Awesome post! I’m always been really successful at training our dogs to do their business outside and I used the technique your described. Ok, one of our dogs is a 2 year old mini-schnauzer. I know schnauzers are ‘vocal’ and I’m lucky that she’s not an incessant barker but she will bark when people knock on the door or come in. I don’t mind this in and of itself because I know it’s a natural thing for her but how can I train her to stop barking if I say the person is ok?
For some people who come over all the time, like my son’s best friend, Gia will hardly bark. But for other people, she’ll go nuts for minutes before she settles down. Any way to have her ‘hush’ on command? Wishful thinking on my part? 🙂
Thanks, Ginger! Barking can be a tough one. Sure, it can be done, but it takes being consistent about controlling her barking every time.
Wow, I couldn’t have said it better myself. Awesome set of instructions, that is exactly how it is done. How would I know? I have four dogs and dang near brought home a puppy the other day. Life without dogs is unthinkable.
Kudos to you.
Four! Wow, a pack! They are so much fun! Thanks Prudence. 🙂
We adopted a dog at one year who’d spent most of his first year in shelters (read: cages). He threw every training challenge in the book at us. He’s still a very headstrong (and physically strong) dog, but we’ve finally reached a place where he obeys 90% of the time. The other 10% we’ll keep working on. We even had to put him in a month-long board and train – TWICE! It’s paid off now though. It really is up to the human to set the rules and the boundaries and enforce them. It’s strikingly similar to parenting a child. 🙂
Good for you for sticking with him! Many people give up and return the dog. I don’t have kids, but I always thought raising a puppy had to be close.
Those are some of the most adorable pictures Serena. Thanks for sharing them.
Loved this post. I love dogs, although I haven’t had a dog for years. 🙂
Thanks, Karen!
Great advice! Dogs want to please us, we just have to learn how to communicate what we want to them. We potty trained our golden by giving her a treat every time she pottied outside. But she ended up overweight so with our second dog, we just used verbal praise and that worked, too.
We don’t have pets but I’ve always wanted a puppy. So all I can say is that I love the pictures and wish I had a few of those puppies here to cuddle in my arms. 🙂
Lots of shelters will let you come in and help socialize the animals there, if you need a puppy fix. 🙂
Yes, this! Most shelters gladly welcome people to come in and help socialize, especially since in a lot of shelters they don’t get a lot of one on one time.
What ever works, food, praise, play, toys, it’s all about finding what’s reinforcing to the dog. Thanks for reading and taking the time to comment.

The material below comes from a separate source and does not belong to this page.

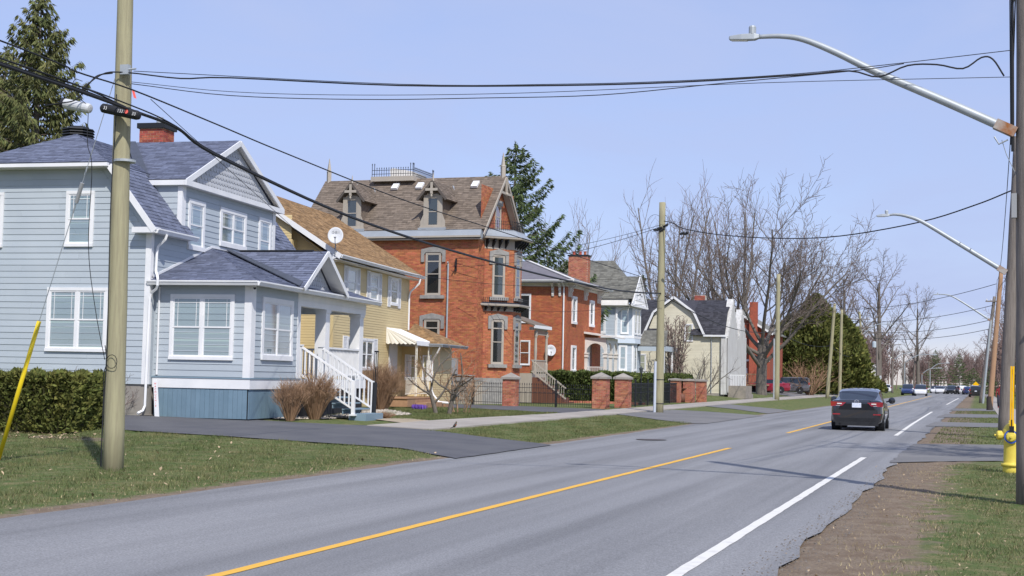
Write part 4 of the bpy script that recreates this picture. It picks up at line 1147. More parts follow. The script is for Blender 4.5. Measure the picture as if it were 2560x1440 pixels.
    pn = MB(); pn.bar((.47, 2.78, 11.92), (.47, 2.78, 11.2), .10, .10); pn.lathe([(.02, -.25), (.10, -.15), (.05, 0)], (.47, 2.78, 11.2), 6); pn.bar((.44, 2.1, 11.1), (.44, 3.46, 11.1), .06, .12); pn.build('gable_pendant', TP, H)
    window(H, Fr, 2.35, 3.2, 9.2, 10.55, mt=TP, back='dark'); hm = MB(); hm.wbox(Fr, 2.2, 3.35, 10.5, 10.75, .012, .1); hm.build('hood_mould', ST, H)
    for u in (.25, -9.75):
        f = MB(); f.lathe([(.14, -.1), (.14, .50), (.16, .52), (.12, .58), (.015, 1.25)], (u, 2.78, 12.0), 4); f.build('finial', TP, H)
    # dormers
    def dormer(c):
        y0 = -.12; w_ = .50; zb, ze, za = 9.08, 10.72, 11.45
        D = MB(); D.box(c - w_, c + w_, y0, 2.0, zb, ze); D.prism([(c - w_, y0 + .02, ze), (c + w_, y0 + .02, ze), (c, y0 + .02, za - .12)], (0, 2.0, 0)); d = D.build('dormer', MAT['brownshingle'], H)
        Fw = Wall((c, y0, 0), (1, 0, 0), (0, -1, 0))
        t_ = MB()
        for s_ in (-1, 1):
            a0, a1 = sorted((s_ * .30, s_ * (w_ + .01))); t_.wbox(Fw, a0, a1, zb, ze, 0, .05)
            p0 = [Fw.P(s_ * w_, zb + .02, .0), Fw.P(s_ * (w_ + .17), zb + .02, 0), Fw.P(s_ * (w_ + .17), zb + .3, 0), Fw.P(s_ * w_, zb + .68, 0)]; t_.prism(p0, Fw.n * .05)
        t_.wbox(Fw, -w_ - .2, w_ + .2, zb - .02, zb + .06, 0, .10); t_.wbox(Fw, -.30, .30, ze - .16, ze + .06, 0, .045); t_.build('dormer_trim', TP, d)
        sk_ = MB(); sk_.wbox(Fw, -w_ - .26, w_ + .26, zb - .16, zb - .02, -.02, .14); sk_.build('flashing', MAT['tin'], d)
        window(d, Fw, -.31, .31, zb + .06, ze - .1, trim=.03, mt=TP, back='dimroom', trim_d=.04, sill=0)
        o = .24
        for s_ in (-1, 1):
            p = [(c + s_ * (w_ + .27), y0 - o, ze - .22), (c + s_ * (w_ + .27), 1.62, ze - .22), (c, 2.2, za), (c, y0 - o, za)]
            if s_ > 0: p = [p[0], p[1], p[2], p[3]]
            roof_panel('dormer_roof', p, MAT['brownshingle'], d, .07)
            if s_ > 0: shingles([p[0], p[1], p[2], p[3]], sh, e=.13, seed=6)
            f = MB(); x0 = c + s_ * (w_ + .27); f.prism([(x0 - .05, 1.50, ze - .18), (x0 + .05, 1.62, ze - .16), (c + s_ * .2, 2.25, za - .02), (c + s_ * .1, 2.2, za + .03)], (0, 0, .04)); f.build('flashing', MAT['tin'], d)
            f = MB(); f.bar((c + s_ * (w_ + .03), .0, zb + .05), (c + s_ * (w_ + .03), 1.55, ze - .10), .10, .04); f.build('flashing', MAT['tin'], d)
            v_ = MB(); v_.bar((c + s_ * (w_ + .29), y0 - o - .01, ze - .27), (c, y0 - o - .01, za - .05), .05, .12); v_.build('verge', mat('dark_verge', (.10, .085, .075), .8) if 'dark_verge' not in bpy.data.materials else bpy.data.materials['dark_verge'], d)
        x_ = MB(); x_.bar((c, y0 - o - .03, za - .1), (c, y0 - o - .03, ze + .02), .13, .05); x_.bar((c - .33, y0 - o - .035, ze + .26), (c + .33, y0 - o - .035, ze + .26), .05, .13); x_.lathe([(.02, -.16), (.055, -.1), (.04, 0), (.06, .05)], (c, y0 - o - .03, ze + .02), 8); x_.build('gable_cross', TP, d)
        f = MB(); f.lathe([(.05, -.05), (.05, .1), (.012, .38)], (c, y0 - .1, za), 4); f.build('finial', TP, d)
    dormer(-2.42); dormer(-6.92)
    finish(sh, 'shingle', 'shingles', R, H, M, 300)
    for u in (-1.05, -4.15, -5.55, -8.0):
        v_ = MB(); y = 2.22; z = 8.96 + (y + .24) * 1.0132; v_.prism([(u - .17, y - .2, z - .12), (u - .17, y + .22, z + .24), (u - .17, y + .12, z + .30), (u - .17, y - .28, z - .02)], (.34, 0, 0)); v_.build('roof_vent', MAT['white'], H)
    # widow's walk
    pf = MB(); pf.box(-7.0, -4.55, 2.2, 5.2, 11.85, 12.10); pf.build('roof_deck', MAT['taupe'], H)
    ww = thing('roof_railing', 'black spiked iron railing on the ridge of the brown roof', 'railing', H.location, H.rotation_euler.z)
    m_ = MB(); m_.tube([(0, 0, 0), (0, 0, .42)], .013, 4); m_.lathe([(.004, .40), (.03, .44), (.003, .50)], (0, 0, 0), 4); me = m_.mesh('picket', MAT['black'])
    mp2 = MB(); mp2.tube([(0, 0, 0), (0, 0, .62)], .018, 4); mp2.lathe([(.004, .60), (.035, .64), (.003, .72)], (0, 0, 0), 4); mpo = mp2.mesh('post', MAT['black'])
    cs = [V3((-6.95, 2.25, 12.10)), V3((-4.6, 2.25, 12.10)), V3((-4.6, 5.1, 12.10))]
    for p, q in zip(cs[:-1], cs[1:]):
        L_ = (q - p).length; n = int(L_ / .135)
        for i in range(n + 1):
            edge = i in (0, 1, n - 1, n); inst('post' if edge else 'picket', mpo if edge else me, ww, loc=p.lerp(q, i / n))
        for z in (.14, .34):
            r = MB(); r.tube([p + V3((0, 0, z)), q + V3((0, 0, z))], .014, 4); r.build('rail', MAT['black'], ww)
    ck = MB(); ck.prism([(-6.3, 3.2, 12.15), (-4.75, 3.2, 12.15), (-4.75, 3.2, 12.35), (-5.1, 3.2, 12.5), (-6.15, 3.2, 12.68), (-6.35, 3.2, 12.62)], (0, 1.2, 0)); o = ck.build('roof_hatch', MAT['offwhite'], H)
    # services on the wall
    c = MB(); c.tube([(-1.55, -.08, 2.4), (-1.55, -.08, 7.25), (-1.55, -.16, 7.32)], .045, 8); c.build('conduit', MAT['galv'], H)
    c = MB(); c.box(-1.40, -.93, -.26, -.01, 1.72, 2.52); c.box(-1.28, -1.04, -.265, -.26, 2.34, 2.37); o = c.build('electrical_box', MAT['grey'], H)
    c = MB(); c.box(-1.72, -1.48, -.16, -.01, 2.0, 2.42); c.lathe([(.10, 0), (.10, .12), (.06, .16)], (-1.60, -.16, 1.98), 12, axis=(0, -1, 0)); c.build('electric_meter', MAT['grey'], H)
    c = MB(); c.tube([(-1.15, -.12, 1.72), (-1.15, -.12, 1.3), (-1.5, -.14, .8)], .03, 6); c.tube([(-2.3, -.06, 1.70), (.0, -.06, 1.66)], .025, 6); c.build('conduit', MAT['galv'], H)
    c = MB(); c.bar((-1.12, -.1, 7.5), (-1.12, -.1, 6.85), .07); c.bar((-1.12, -.1, 7.1), (-1.12, -.35, 7.1), .05); c.build('service_bracket', MAT['black'], H)
    # side porch between the bay and the neighbour
    pz = [(-2.6, 5.56), (.9, 5.56), (.9, 8.0), (-2.6, 8.0)]
    pr = [(1.25, 5.5, 4.42), (1.25, 8.4, 4.42), (-.2, 8.0, 4.95), (-.2, 5.5, 4.95)]
    b = MB(); b.prism(pr, (0, 0, -.08)); b.build('porch_roof', MAT['brownshingle'], H); b = MB(); b.box(1.2, 1.28, 5.5, 8.42, 4.25, 4.42); b.box(0, 1.2, 8.33, 8.42, 4.25, 4.42); b.build('porch_fascia', MAT['white'], H)
    for v in (6.2, 8.1):
        c = MB(); c.lathe([(.09, 0), (.09, .5), (.06, .6), (.09, 1.2), (.06, 1.9), (.09, 2.0), (.09, 2.3)], (1.08, v, 1.85), 8); c.build('porch_post', TP, H)
        c = MB(); c.prism([(1.06, v + .08, 3.6), (1.06, v + .08, 3.95), (1.06, v + .42, 3.95), (1.06, v + .2, 3.85)], (.05, 0, 0)); c.build('post_bracket', TP, H)
    sp = MB(); sp.box(1.05, 1.11, 6.1, 8.2, 4.18, 4.25); sp.box(1.05, 1.11, 6.1, 8.2, 3.92, 3.97); sp.build('frieze_rail', TP, H)
    q = MB(); q.box(1.07, 1.095, -.018, .018, 3.95, 4.2); me2 = q.mesh('spindle', TP)
    for i in range(16): inst('spindle', me2, H, loc=(0, 6.2 + i * .125, 0))
    sp = MB(); sp.box(1.05, 1.11, 5.6, 8.1, 2.52, 2.58); sp.box(1.05, 1.11, 5.6, 8.1, 1.92, 1.97); sp.build('porch_rail', TP, H)
    q = MB(); q.box(1.07, 1.095, -.02, .02, 1.97, 2.52); me2 = q.mesh('spindle', TP)
    for i in range(18): inst('spindle', me2, H, loc=(0, 5.7 + i * .13, 0))
    b = MB(); b.box(-2.0, 1.1, 5.55, 8.2, .3, 1.85); b.build('porch_floor', TP, H)
    for i in range(7):
        s_ = MB(); s_.box(1.1 + i * .28, 1.4 + i * .28, 5.65, 6.9, .3, 1.85 - .21 * (i + 1)); s_.build('porch_step', MAT['doorbrown'], H)
    for z0 in (2.5, 1.95):
        s_ = MB(); s_.bar((1.1, 5.62, z0), (3.0, 5.62, z0 - 1.42), .06, .07); s_.build('stair_rail', TP, H)
    q = MB(); q.box(-.02, .02, 5.60, 5.64, 0, .56); me2 = q.mesh('spindle', TP)
    for i in range(14): u = 1.2 + i * .13; inst('spindle', me2, H, loc=(u, 0, 1.97 - (u - 1.1) * .747))
    return H
brick_mansion()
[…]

No dogs here. If only I could use these methods to train the husband and kids. *sigh*
LOL…yeah, be nice wouldn’t it?
Having two dogs of my own,and having worked with a golden rescue for the last five years…. it amazes me how often I hear, “He knows better,” or “He knows what he did wrong.” I think so many people expect dogs to come knowing English. It always astounds me too, how in dog training, so many people jump first to what the dog *shouldn’t* be doing. One of the biggest things I’m always reminding people – and what I love so much about your post – is to look for the things you want the dog to do (potty outside) and reinforce that.
Brilliant post. And heck, those potty breaks outside can make for some great training times too. After the puppy goes, spend some quality time with name recognition or giving you bits of attention in the outdoor world. Little things add up as the pup grows.
Spoken like someone who really understands dogs and training. Thanks for taking the time to read and comment. 🙂
I have a mini-schnauzer, a supposed mini-schnauzer/bichon frise mix (way to big to have been only those two!), and a yorkie. I raised all three from pups. Love, love, love puppies. The yorkie is the least well trained (he gets away with murder because he makes mom or dad laugh and forget to be consistent!).